Business would handle floods better

The people of Houston will feel the pain of Hurricane Harvey for years to come. Many interviewed on television say they are leaving the city.


The chattering classes are talking about how Houston’s lack of zoning is the reason for the flooding. Others, predictably, are going on about how human-made global warming is the culprit, and surely President Trump will come, hat in hand, back to the Paris Climate Accords.

The chattering classes, as usual, are wrong. How soon we forget Superstorm Sandy and how it devastated the over-zoned Northeast. And no matter how much you believe in anthropological climate change, there is no way you can pin any single weather event on the phenomenon.

The real problem is much more simple. Wealthy boomers love to live by the ocean. And, predictably, because government loves to help rich people get what they want, government makes us subsidize their desire to see the waves lap up on their own private beach.

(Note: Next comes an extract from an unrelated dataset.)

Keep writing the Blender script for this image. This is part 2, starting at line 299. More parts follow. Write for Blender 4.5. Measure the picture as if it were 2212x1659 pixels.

It wasn’t always this way. Beach fronts used to be for gritty working class immigrants who couldn’t afford to live downtown. Think Coney Island. Today, the wealthy populate beachfront property. Think Malibu and, lately, Santa Monica.

Traditional home insurance rarely covered flood damage. A fire will normally affect a single property. A flood could wipe out whole neighborhoods and even the fourth largest city. That has not changed. What changed was the role of the federal government in providing cheap flood insurance.

Federal flood insurance, sold through the Federal Emergency Management Association (FEMA), distorts the market incentives to avoid building on a flood plain. Worse, it makes it much easier to rebuild after a flood, and to keep rebuilding after the next flood. Established in 1968, the National Flood Insurance Program (NFIP), is a complicated series of subsidies that hide the actual risks that private insurance would have to raise its rates to cover. Over half of the insurance policies it issues are in Florida and Texas. Florida, a porous limestone sandbar barely above sea level, is now called God’s waiting room as millions of Northeastern seniors retire there largely because hard-working Midwesterners pay for the insurance on their retirement homes. After the Cajun Navy sails home, the FEMA Armada with its red tape and waste will invade the Lone Star State.

The NFIP is over 25 billion in debt to the federal treasury. Congress sold the program as a compassionate response to heavy flooding in the 1960s. They assured us that NFIP would help individuals living in flood plains bear the risk of floods while also encouraging future mitigation efforts, all while discouraging further building in the most flood-prone areas. Naturally, the exact opposite has occurred.

The risk of flood damage served to limit people’s interest in living in or developing flood-prone areas, which Congress should have recognized as a good thing, not a “market failure” that it had to address.

FEMA tries to emulate actual private insurance through its Community Rating System—where did we see that term used before? Oh, yeah … Obamacare!—that calculates rates based on how well local government implements flood mitigation policies. But without market input, we have federal mandates. This results in the endless cycle of flood destruction and rebuilding the NFIP oversees.

The NFIP is set to expire Sept. 30. Because of Hurricane Harvey, fiscal conservatives who want to reform it will probably extend it for a few months. It is time we had one of those national conversations we seem to need so many of about NFIP instead of blowing partisan smoke about zoning and global warming.